One way to quantify the effect of the H2O molecules on the variance in the AHE is to find the weather stations that range from the ones completely surrounded by water, like very small islands in the middle of oceans, to the ones completely surrounded by continental land mass.

 Total of 40 weather stations across the globe were analysed and the AHE mean was plotted on a single graph:

Let us look at Figure 11 in more details. The vertical line (in red) separates the weather stations labelled as ‘land’ from those labelled as ‘water’, while the horizontal (red) line separates the weather stations with the AHE > 10 kJ (upper left quadrant) from the weather stations with the AHE < 10 kJ (lower right quadrant).  The two horizontal (yellow) lines are the means of the mean readings in the respective occupied quadrants, with the land weather stations’ mean around 14 kJ while the water weather stations are grouped around the 6 kJ mean. 
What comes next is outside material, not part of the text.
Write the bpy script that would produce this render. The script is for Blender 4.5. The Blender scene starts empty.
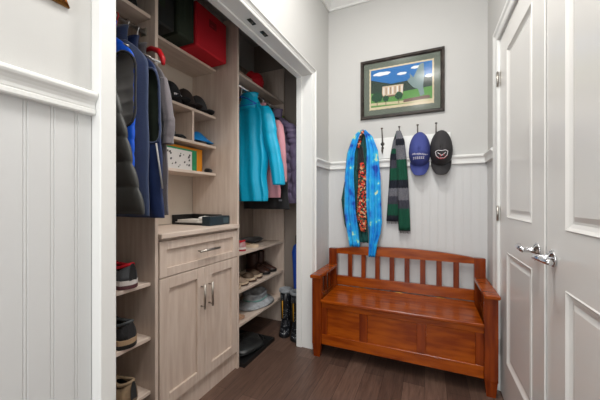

The minimum AHE mean for January was 4.2 kJ at Midway Island in North Pacific (28N, 177W), while the maximum AHE for the same month was 20.5 kJ at El Fasher desert in Sudan (14N, 25E). Those two weather stations were screen-captured from Google Earth to highlight the differences in their respective surroundings:

 Since those two datapoints represent extreme AHE mean values, one could use them as two extreme thermodynamics systems that define the global boundaries of available heat energy from the Sun:

Thermodynamic System Water: TS-Water, where the ground thermometer is based on a very small island and surrounded by water for over 1000 km in any direction.

Thermodynamic System Land: TS-Land, where the ground thermometer is surrounded by the land mass for over 1000 km in any direction.

For the weather stations on land, Table 9, the AHE means are between 11.1 and 11.9 kJ range and based on latitudes between 61N (Russia) to 20S (Australia) with Sudan near the Equator (4N) in between. While the AHE is very similar, their night-time temperatures vary from -37.5^OC in Russia to +25.0^OC in Australia.

So, the weather station based in the tundra region of Russia at the latitude of 61N which has an average Tmin mean at -37.5^OC will warm up to -26.0^OC during the day-time after receiving 11.5 kJ of heat energy from the Sun, while the weather station in the Australian desert at the latitude of 20S with the average Tmin of +25.0^OC will warm up to +36.4^OC after receiving almost an identical amount of the heat energy from the Sun, 11.4 kJ.

In terms of Tmax temperatures, those two weather stations are a huge 62.4^OC apart and yet the overall distribution of N2, O2 and H2O molecules is making them virtually identical in terms of AHE.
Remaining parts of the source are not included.